_Instructions for the task_: No pictures belong in the copy; return exactly the lines from the one with "Model this scene" through the one with "sc.camera = cam", both ends included, and nothing else.

(Scenes as source code)
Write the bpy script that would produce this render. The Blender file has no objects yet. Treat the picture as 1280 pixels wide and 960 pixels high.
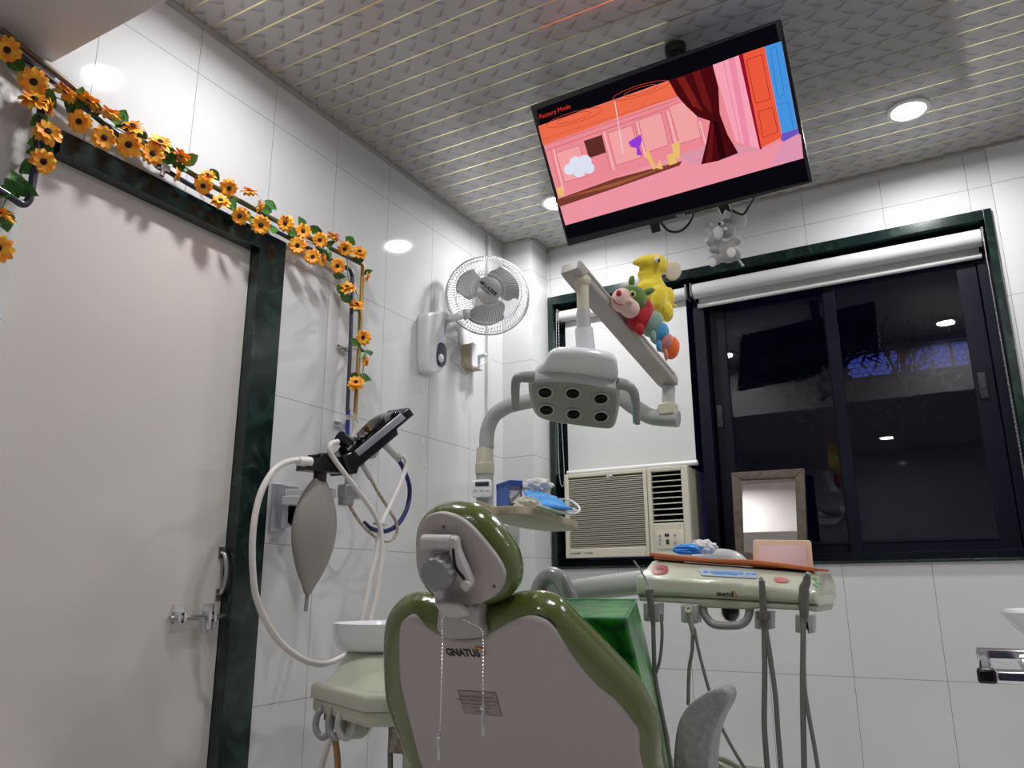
import bpy, bmesh, math, random
from mathutils import Vector, Matrix, Quaternion
random.seed(7)
PI = math.pi
SC = bpy.context.scene
COL = SC.collection
V = Vector
# ------------------------------------------------------------------ camera
FPX = 979.54
YAW, PIT, ROL = 0.512401, 0.256771, -0.0053775
CAM = V((0, 0, 0.95))
fw = V((-math.sin(YAW)*math.cos(PIT), math.cos(YAW)*math.cos(PIT), math.sin(PIT)))
rt = fw.cross(V((0, 0, 1))).normalized()
up = rt.cross(fw)
c_, s_ = math.cos(ROL), math.sin(ROL)
R2 = c_*rt + s_*up
U2 = -s_*rt + c_*up
cam = bpy.data.cameras.new('camera')
cam.sensor_width = 36
cam.lens = FPX/1280*36
cam.clip_start = 0.02
co = bpy.data.objects.new('camera', cam)
COL.objects.link(co)
mm = Matrix((R2, U2, -fw)).transposed().to_4x4()
mm.translation = CAM
co.matrix_world = mm
SC.camera = co

def ray(px, py):
    return R2*((px-640)/FPX) + U2*(-(py-480)/FPX) + fw

def P(px, py, x=None, y=None, z=None):
    d = ray(px, py)
    if x is not None: k = (x-CAM.x)/d.x
    elif y is not None: k = (y-CAM.y)/d.y
    else: k = (z-CAM.z)/d.z
    return CAM + d*k

class Fr:
    """a plane in the room: origin, right, up, normal towards the viewer side"""
    def __init__(s, O, u, v):
        s.O = V(O); s.u = V(u).normalized()
        v = V(v); s.v = (v - s.u*v.dot(s.u)).normalized()
        s.n = s.u.cross(s.v)
    def T(s, p, off=0):
        d = ray(*p); O = s.O + s.n*off
        w = CAM + d*((O-CAM).dot(s.n)/d.dot(s.n)) - s.O
        return (w.dot(s.u), w.dot(s.v))
    def W(s, a, b, c=0):
        return s.O + s.u*a + s.v*b + s.n*c
    def PW(s, p, off=0):
        a, b = s.T(p, off); return s.W(a, b, off)
    def M(s, a=0, b=0, c=0):
        m = Matrix((s.u, s.v, s.n)).transposed().to_4x4(); m.translation = s.W(a, b, c); return m
    def off(s, a=0, b=0, c=0):
        return Fr(s.W(a, b, c), s.u, s.v)

BW = Fr((0, 3.6, 0), (1, 0, 0), (0, 0, 1))        # back wall, seen from the room
LW = Fr((-1.98, 0, 0), (0, 1, 0), (0, 0, 1))      # left wall, normal +x
def BY(y): return Fr((0, y, 0), (1, 0, 0), (0, 0, 1))
def LX(x): return Fr((x, 0, 0), (0, 1, 0), (0, 0, 1))

# ------------------------------------------------------------------ materials
MATS = {}
def mat(name, col, rough=.5, metal=0, coat=0, emit=None, es=1, alpha=1, spec=.5, trans=0, bump=None, sheen=0, mottle=None):
    m = bpy.data.materials.new(name); m.use_nodes = True
    nt = m.node_tree; b = nt.nodes['Principled BSDF']
    b.inputs['Base Color'].default_value = (*col, 1)
    b.inputs['Roughness'].default_value = rough
    b.inputs['Metallic'].default_value = metal
    b.inputs['Coat Weight'].default_value = coat
    b.inputs['Coat Roughness'].default_value = .08
    b.inputs['Specular IOR Level'].default_value = spec
    b.inputs['Transmission Weight'].default_value = trans
    b.inputs['Sheen Weight'].default_value = sheen
    b.inputs['Alpha'].default_value = alpha
    if emit:
        b.inputs['Emission Color'].default_value = (*emit, 1)
        b.inputs['Emission Strength'].default_value = es
    if bump or mottle:
        tc = nt.nodes.new('ShaderNodeTexCoord')
    if bump:
        sc, st = bump
        n = nt.nodes.new('ShaderNodeTexNoise'); n.inputs['Scale'].default_value = sc; n.inputs['Detail'].default_value = 4
        bp = nt.nodes.new('ShaderNodeBump'); bp.inputs['Strength'].default_value = st; bp.inputs['Distance'].default_value = .01
        nt.links.new(tc.outputs['Object'], n.inputs['Vector'])
        nt.links.new(n.outputs['Fac'], bp.inputs['Height']); nt.links.new(bp.outputs['Normal'], b.inputs['Normal'])
    if mottle:
        sc, c2 = mottle
        n = nt.nodes.new('ShaderNodeTexNoise'); n.inputs['Scale'].default_value = sc; n.inputs['Detail'].default_value = 6
        mx = nt.nodes.new('ShaderNodeMix'); mx.data_type = 'RGBA'
        mr = nt.nodes.new('ShaderNodeMapRange'); mr.inputs['From Min'].default_value = .42; mr.inputs['From Max'].default_value = .62
        nt.links.new(tc.outputs['Object'], n.inputs['Vector']); nt.links.new(n.outputs['Fac'], mr.inputs['Value'])
        nt.links.new(mr.outputs['Result'], mx.inputs['Factor'])
        mx.inputs['A'].default_value = (*col, 1); mx.inputs['B'].default_value = (*c2, 1)
        nt.links.new(mx.outputs['Result'], b.inputs['Base Color'])
    MATS[name] = m
    return m

def tile_mat(name, axis, a0, pa, z0, pz, col, grout):
    """glossy wall tiles: joints every pa along the wall and pz in height"""
    m = mat(name, col, .05, coat=.0)
    nt = m.node_tree; N = nt.nodes; L = nt.links; b = N['Principled BSDF']
    tc = N.new('ShaderNodeTexCoord'); sp = N.new('ShaderNodeSeparateXYZ'); L.new(tc.outputs['Object'], sp.inputs[0])
    def joint(sock, o, p, w):
        s = N.new('ShaderNodeMath'); s.operation = 'SUBTRACT'; L.new(sock, s.inputs[0]); s.inputs[1].default_value = o
        d = N.new('ShaderNodeMath'); d.operation = 'DIVIDE'; L.new(s.outputs[0], d.inputs[0]); d.inputs[1].default_value = p
        r = N.new('ShaderNodeMath'); r.operation = 'ROUND'; L.new(d.outputs[0], r.inputs[0])
        e = N.new('ShaderNodeMath'); e.operation = 'SUBTRACT'; L.new(d.outputs[0], e.inputs[0]); L.new(r.outputs[0], e.inputs[1])
        a = N.new('ShaderNodeMath'); a.operation = 'ABSOLUTE'; L.new(e.outputs[0], a.inputs[0])
        c = N.new('ShaderNodeMath'); c.operation = 'LESS_THAN'; L.new(a.outputs[0], c.inputs[0]); c.inputs[1].default_value = w/p
        return c.outputs[0], r.outputs[0]
    ja, ca = joint(sp.outputs[axis], a0, pa, .0011)
    jz, cz = joint(sp.outputs[2], z0, pz, .0011)
    mxm = N.new('ShaderNodeMath'); mxm.operation = 'MAXIMUM'; L.new(ja, mxm.inputs[0]); L.new(jz, mxm.inputs[1])
    ns = N.new('ShaderNodeTexNoise'); ns.inputs['Scale'].default_value = 2.2; ns.inputs['Detail'].default_value = 5; L.new(tc.outputs['Object'], ns.inputs['Vector'])
    va = N.new('ShaderNodeMix'); va.data_type = 'RGBA'; L.new(ns.outputs['Fac'], va.inputs['Factor'])
    va.inputs['A'].default_value = (*[x*.93 for x in col], 1); va.inputs['B'].default_value = (*[min(1, x*1.05) for x in col], 1)
    mx = N.new('ShaderNodeMix'); mx.data_type = 'RGBA'; L.new(mxm.outputs[0], mx.inputs['Factor'])
    L.new(va.outputs['Result'], mx.inputs['A']); mx.inputs['B'].default_value = (*grout, 1)
    L.new(mx.outputs['Result'], b.inputs['Base Color'])
    rm = N.new('ShaderNodeMapRange'); L.new(mxm.outputs[0], rm.inputs['Value']); rm.inputs['To Min'].default_value = .055; rm.inputs['To Max'].default_value = .6
    L.new(rm.outputs['Result'], b.inputs['Roughness'])
    n2 = N.new('ShaderNodeTexNoise'); n2.inputs['Scale'].default_value = 3; n2.inputs['Detail'].default_value = 2; L.new(tc.outputs['Object'], n2.inputs['Vector'])
    bp = N.new('ShaderNodeBump'); bp.inputs['Strength'].default_value = .06; bp.inputs['Distance'].default_value = .02
    L.new(n2.outputs['Fac'], bp.inputs['Height']); L.new(bp.outputs['Normal'], b.inputs['Normal'])
    return m

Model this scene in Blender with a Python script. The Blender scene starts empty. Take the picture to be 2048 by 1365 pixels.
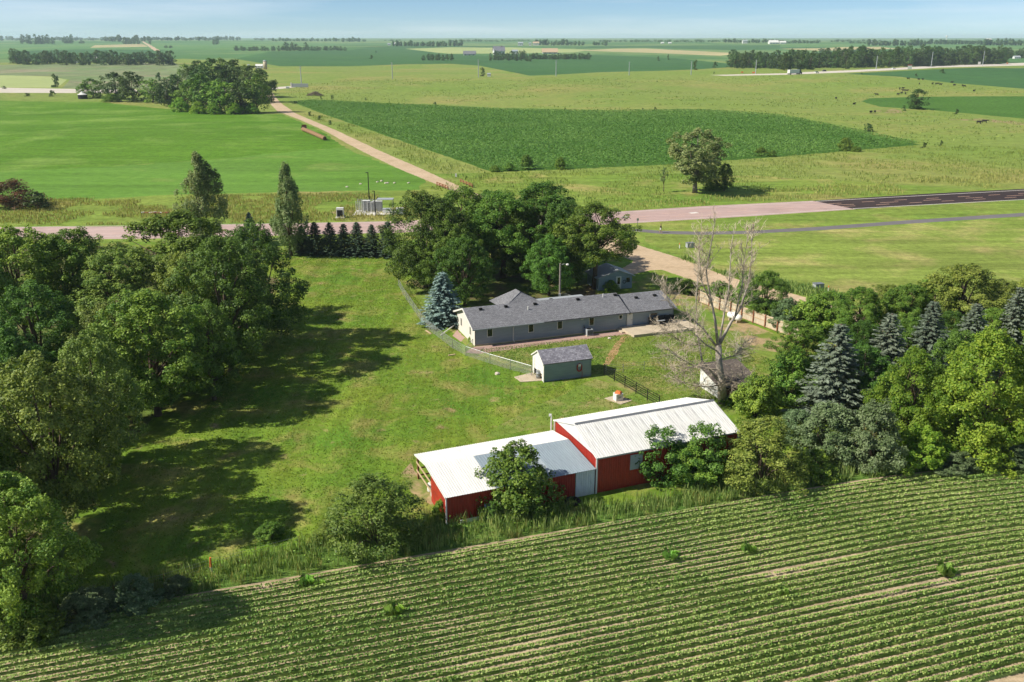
import bpy, bmesh, math, random
import numpy as np
from mathutils import Vector, Matrix
from mathutils.geometry import delaunay_2d_cdt

sc = bpy.context.scene
R = math.radians
random.seed(7)

# ---------------------------------------------------------------- camera, sky, sun, exposure
CAM_H, FPX, PITCH = 37.0, 1800.0, R(18.68)          # drone height, focal length for a 2048 px wide frame, tilt
cam_data = bpy.data.cameras.new('camera')
cam_data.sensor_width = 36.0
cam_data.lens = 36.0 * FPX / 2048.0
cam_data.clip_start, cam_data.clip_end = 0.5, 60000
cam = bpy.data.objects.new('camera', cam_data)
cam.location = (0, 0, CAM_H)
cam.rotation_euler = (R(90) - PITCH, 0, 0)
sc.collection.objects.link(cam)
sc.camera = cam

SUN_EL, SUN_DIR = R(41), R(11.5)                    # elevation; compass way the shadows point, from +X towards +Y
world = bpy.data.worlds.new('World')
sc.world = world
world.use_nodes = True
wn, wl = world.node_tree.nodes, world.node_tree.links
bg = wn['Background']
sky = wn.new('ShaderNodeTexSky')
sky.sky_type = 'NISHITA'
sky.sun_disc = False
sky.sun_elevation = SUN_EL
sky.sun_rotation = R(-101.5)
sky.altitude = 400
sky.air_density, sky.dust_density, sky.ozone_density = 0.6, 0.0, 4.0
wtc = wn.new('ShaderNodeTexCoord')                  # thin streaks of high cloud over the whole sky
wmp = wn.new('ShaderNodeMapping'); wmp.inputs['Scale'].default_value = (1.0, 1.6, 16.0)
wno = wn.new('ShaderNodeTexNoise'); wno.inputs['Scale'].default_value = 1.6; wno.inputs['Detail'].default_value = 7; wno.inputs['Roughness'].default_value = .6
wrp = wn.new('ShaderNodeMapRange'); wrp.inputs['From Min'].default_value = .45; wrp.inputs['From Max'].default_value = .75; wrp.inputs['To Max'].default_value = .5
wmx = wn.new('ShaderNodeMix'); wmx.data_type = 'RGBA'; wmx.inputs['B'].default_value = (10.0, 10.4, 10.6, 1)
wl.new(wtc.outputs['Generated'], wmp.inputs['Vector']); wl.new(wmp.outputs['Vector'], wno.inputs['Vector'])
wl.new(wno.outputs['Fac'], wrp.inputs['Value']); wl.new(wrp.outputs['Result'], wmx.inputs['Factor'])
wtn = wn.new('ShaderNodeMix'); wtn.data_type = 'RGBA'; wtn.blend_type = 'MULTIPLY'; wtn.inputs['Factor'].default_value = 1; wtn.inputs['B'].default_value = (.88, .98, 1.04, 1)
wl.new(sky.outputs['Color'], wtn.inputs['A']); wl.new(wtn.outputs['Result'], wmx.inputs['A']); wl.new(wmx.outputs['Result'], bg.inputs['Color'])
bg.inputs['Strength'].default_value = 0.076

sun_data = bpy.data.lights.new('sun', 'SUN')
sun_data.energy = 4.9
sun_data.angle = R(0.53)
sun_data.color = (1.0, 0.945, 0.84)
sun = bpy.data.objects.new('sun', sun_data)
sdir = Vector((math.cos(SUN_EL) * math.cos(SUN_DIR), math.cos(SUN_EL) * math.sin(SUN_DIR), -math.sin(SUN_EL)))
sun.rotation_euler = sdir.to_track_quat('-Z', 'Y').to_euler()
sc.collection.objects.link(sun)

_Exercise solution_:
Model this scene in Blender with a Python script. The Blender scene starts empty. Take the picture to be 2048 by 1365 pixels.
import bpy, bmesh, math, random
import numpy as np
from mathutils import Vector, Matrix
from mathutils.geometry import delaunay_2d_cdt

sc = bpy.context.scene
R = math.radians
random.seed(7)

# ---------------------------------------------------------------- camera, sky, sun, exposure
CAM_H, FPX, PITCH = 37.0, 1800.0, R(18.68)          # drone height, focal length for a 2048 px wide frame, tilt
cam_data = bpy.data.cameras.new('camera')
cam_data.sensor_width = 36.0
cam_data.lens = 36.0 * FPX / 2048.0
cam_data.clip_start, cam_data.clip_end = 0.5, 60000
cam = bpy.data.objects.new('camera', cam_data)
cam.location = (0, 0, CAM_H)
cam.rotation_euler = (R(90) - PITCH, 0, 0)
sc.collection.objects.link(cam)
sc.camera = cam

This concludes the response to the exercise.